Sua posição ficou exlicita numa resposta dada à revista Exame em entrevista publicada ano passado. Indagado sobre correções de rota quando a educação familiar não basta para cumprir a missão de transmitir valores aos filhos, ele disse que escolas e empresas têm papel essencial no cultivo daquilo que chamou de virtudes cívicas.

 

Virtudes cívicas vêm a ser atitudes de cidadãos que tenham como objetivo o bem comum, cuja solidez não lhes permite negociar o princípio da honestidade e do respeito mútuo. São atitudes diárias de procedimentos voltados ao respeito às leis e regras estabelecidas pelo pacto social. Sandel recorreu a um exemplo prosaico para esclarecer o conceito: obedecer ao sinal vermelho mesmo em circunstância de atraso danoso, cuja ausência de câmeras, ou radares poderiam safar o transgressor.

 

A julgar pela informação da assessoria jurídica do deputado Jairo Carvalho, o Brasil está de fato carente das virtudes cívicas.

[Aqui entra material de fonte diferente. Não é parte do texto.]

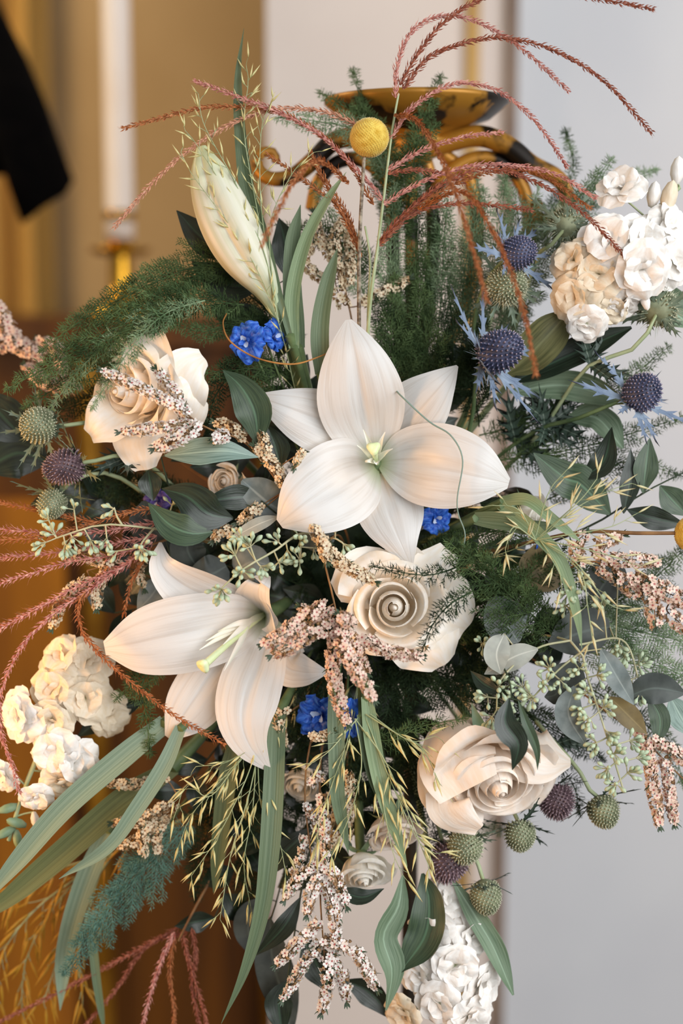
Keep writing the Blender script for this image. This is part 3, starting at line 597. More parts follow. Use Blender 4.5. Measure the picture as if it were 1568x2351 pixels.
sprig('ruscus_sprig', 'ruscus leaves standing on wiry stem at the right edge against white wall', 'leaves', [CORE, (1150, 1280, 240), (1350, 1210, 120), (1480, 1130, 90), (1580, 1080, 90)], [
    ([(1400, 1180, 90), (1330, 1110, 60), (1300, 1100, 40), (1225, 1040, 40)], 44, 'leaf_mid', OVAL), ([(1432, 1178, 80), (1445, 1110, 70), (1448, 1030, 70)], 24, 'leaf_dark'), ([(1476, 1132, 70), (1482, 1075, 65), (1492, 1005, 70)], 30, 'leaf_mid'),
    ([(1330, 1100, 70), (1385, 1060, 50), (1405, 980, 60)], 30, 'leaf_dark', dict(tw=.7)), ([(1440, 1170, 80), (1500, 1190, 70), (1575, 1205, 70)], 28, 'leaf_dark'), ([(1515, 1115, 85), (1545, 1150, 80), (1580, 1185, 85)], 32, 'leaf_mid')])
sprig('ruscus_sprig', 'dark pointed ruscus leaves hanging in front of the drooping peach rose', 'leaves', [CORE, (1080, 1450, 160), (1160, 1540, -40), (1175, 1605, -110)], [
    ([(1168, 1604, -115), (1160, 1660, -140), (1190, 1710, -140), (1176, 1768, -130)], 29, 'leaf_dark'), ([(1190, 1608, -110), (1208, 1660, -125), (1232, 1720, -120), (1234, 1768, -110)], 12, 'leaf_mid'), ([(1150, 1590, -60), (1110, 1570, -40), (1080, 1540, -20)], 18, 'leaf_dark')])
sprig('ruscus_sprig', 'dark leaf sprig behind the lily bud at the upper left', 'leaves', [CORE, (700, 900, 220), (600, 660, 130), (560, 600, 110)], [
    ([(550, 590, 100), (470, 550, 90), (405, 483, 90)], 38, 'leaf_dark'), ([(600, 660, 120), (520, 650, 110), (440, 600, 120)], 44, 'leaf_dark'), ([(640, 760, 150), (560, 740, 140), (480, 700, 140)], 46, 'leaf_dark'), ([(660, 640, 130), (655, 560, 130), (640, 500, 140)], 36, 'leaf_dark')])
sprig('ruscus_sprig', 'shadowed broad leaves out of focus at the left edge below the fern', 'leaves', [CORE, (420, 1250, 300), (180, 1100, 200), (40, 1010, 180)], [
    ([(110, 1060, 190), (40, 1040, 180), (-40, 1080, 180)], 62, 'leaf_dark', OVAL), ([(60, 1010, 180), (10, 960, 170), (-40, 900, 170)], 52, 'leaf_dark', OVAL), ([(200, 1120, 210), (150, 1150, 200), (70, 1160, 200)], 44, 'leaf_dark', OVAL), ([(300, 1180, 240), (220, 1110, 230), (190, 1060, 220)], 46, 'leaf_dark', OVAL)])
sprig('ruscus_sprig', 'dark narrow leaves hanging beside the waxflower cascade at bottom centre', 'leaves', [CORE, (760, 1750, 240), (700, 2000, 150), (660, 2250, 140)], [
    ([(690, 2060, 90), (650, 2130, 80), (585, 2195, 90)], 24, 'leaf_dark'), ([(770, 2040, 60), (830, 2060, 50), (882, 2040, 55)], 20, 'leaf_dark', dict(nrm=D(0, -.5, -1))), ([(700, 2150, 130), (730, 2220, 120), (760, 2280, 125)], 40, 'leaf_dark'), ([(660, 2250, 140), (640, 2300, 140), (650, 2380, 140)], 34, 'leaf_dark'), ([(715, 1900, 150), (650, 1960, 140), (600, 2020, 150)], 30, 'leaf_dark'), ([(790, 2250, 150), (850, 2280, 150), (900, 2340, 150)], 32, 'leaf_dark')])
sprig('eucalyptus_sprig', 'grey green eucalyptus leaves tucked behind the left side of the central lily', 'leaves', [CORE, (720, 1230, 160), (650, 1190, 60), (600, 1150, 30)], [
    ([(650, 1175, 50), (610, 1150, 40), (556, 1102, 45)], 44, 'euc_grey', ROUND), ([(640, 1186, 20), (590, 1205, 15), (528, 1238, 25)], 16, 'euc_light', OVAL), ([(700, 1210, 70), (740, 1230, 60), (768, 1240, 70)], 40, 'euc_dark', ROUND)])
sprig('eucalyptus_sprig', 'slate grey eucalyptus leaves above the left facing lily', 'leaves', [CORE, (640, 1300, 240), (500, 1300, 150), (400, 1310, 120), (350, 1330, 110)], [
    ([(375, 1325, 95), (350, 1365, 80), (315, 1402, 85)], 32, 'euc_grey', OVAL), ([(520, 1300, 120), (480, 1320, 100), (430, 1320, 100)], 44, 'euc_dark', ROUND), ([(540, 1310, 130), (580, 1290, 110), (620, 1300, 110)], 40, 'euc_grey', ROUND), ([(450, 1300, 130), (430, 1260, 115), (440, 1215, 120)], 40, 'euc_dark', ROUND), ([(380, 1240, 100), (340, 1200, 100), (330, 1150, 110)], 44, 'euc_dark', ROUND)])
sprig('eucalyptus_sprig', 'blue grey broad leaf hanging out of focus at the bottom centre', 'leaves', [CORE, (700, 1800, 330), (640, 2050, 230), (620, 2120, 210)], [
    ([(620, 2110, 200), (625, 2200, 200), (650, 2290, 200), (670, 2380, 200)], 46, 'euc_dark', OVAL), ([(600, 2060, 210), (570, 2120, 210), (585, 2200, 210)], 36, 'euc_dark', OVAL)])

# seeded eucalyptus
gg = G(); lathe(gg, [(0, 0), (px(1.6), 0), (px(2.2), px(4)), (px(4.6), px(9)), (px(5.2), px(13)), (px(4.2), px(16)), (px(1.6), px(19.5)), (0, px(20))], (0, 0, 0), (0, 0, 1), 9); POD = gg.mesh('seed_pod', 'pod')
def seeded(label, paths, umbels, leaves=(), seed=0, sm_='pod_stalk'):
    rs = np.random.default_rng(seed); t = Thing('seeded_eucalyptus', label, 'leaves', W(*paths[0][0]))
    Pf = []
    for i, p in enumerate(paths):
        g = G(); tube(g, WP(p), [4.5*K, 3.2*K, 2.2*K] if i == 0 else [3*K, 2*K], 6, n=20); t.part('stem' if i == 0 else 'branch', g, sm_); Pf.append(spline(WP(p), 50))
    Pf = np.vstack(Pf)
    for (x, y, z, n, sc) in umbels:
        c = W(x, y, z); k = Pf[np.argmin(np.linalg.norm(Pf-c, axis=1))]
        ax = unit(unit(c-k)+CAMN*.3+np.array([0, 0, -.2])) if np.linalg.norm(c-k) > 1e-4 else CAMN
        g = G(); tube(g, [k, (k+c)/2+ax*px(3), c], 1.9*K, 5, n=5); Fr = frame(ax, rs.uniform(0, 6)); dirs = []
        for j in range(n):
            th_ = rs.uniform(.35, 1.45) if j else 0; az = j*2.4+rs.uniform(-.3, .3)
            d = Fr @ np.array([math.sin(th_)*math.cos(az), math.sin(th_)*math.sin(az), math.cos(th_)]); l = px(rs.uniform(9, 20)*sc)
            tube(g, [c, c+d*l], 1.3*K, 4, n=2, cap=False); dirs.append((d, l))
        o = t.part('umbel', g, sm_)
        for d, l in dirs: t.inst('seed_pod', POD, M4(frame(d, 0), c+d*l*.9, sc*rs.uniform(.85, 1.12)), o)
    for L in leaves:
        pts, hw, m = L[:3]; kw = L[3] if len(L) > 3 else OVAL; o = leaf(t, pts, hw, m, **kw)
        b = W(*pts[0]); k = Pf[np.argmin(np.linalg.norm(Pf-b, axis=1))]
        if np.linalg.norm(k-b) > .002: g = G(); tube(g, [k, (k+b)/2, b], 1.6*K, 5, n=4); t.part('leaf_stalk', g, sm_, o)
    return t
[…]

Recentemente foi constatado em escolas estaduais do Acre, que chapas concorrentes aos grêmios estudantis haviam comprado votos ao preço de um real ou em troca de lanches. Reproduziam práticas que remetiam às eleições a bico de pena da República Velha, ainda vigentes em grotões do País. Tão grave, ou pior, é o resultado de uma pesquisa feita pelo Curso de Pedagogia da Universidade do Extremo Sul Catarinense (UNESC), de 2010, que, infelizmente, não teve a divulgação merecida. Realizado em salas de aula, o levantamento mostrou que os universitários – e estamos falando de um dos estados mais evoluídos do País – não tinham noção exata do que fossem práticas corruptoras. Atitudes francamente condenáveis na condução dos estudos, aliás, largamente adotadas, não eram entendidas como corrupção, a saber: o uso da mentira para fugir de responsabilidades escolares; a recorrência à “cola”; plágio ou cópia de textos da Internet na elaboração de trabalhos e até a compra deles. Tais desonestidades não eram vistas como corrupção. Para os acadêmicos, a falta de postura ética e moral associada à palavra corrupção era restrita aos políticos que se apropriam de dinheiro público. Se não sou político, não sou corrupto!!!

 

Pedagogos e psicólogos concordam que a infância, devido à disponibilidade e plasticidade da criança, é o período próprio para a aquisição das virtudes cívicas. Nessa idade o ser humano é eminentemente educável – e atenção – também corruptível, se sua formação for desvirtuada. Resta à sociedade brasileira – e o debate é extremamente promissor- decidir se a escola deve, de vez, ocupar esse espaço. A rigor, formar cidadãos também é atribuição dela.

 

*Luiz Gonzaga Bertelli é presidente do Conselho de Administração do CIEE/SP e presidente do Conselho Diretor do CIEE Nacional.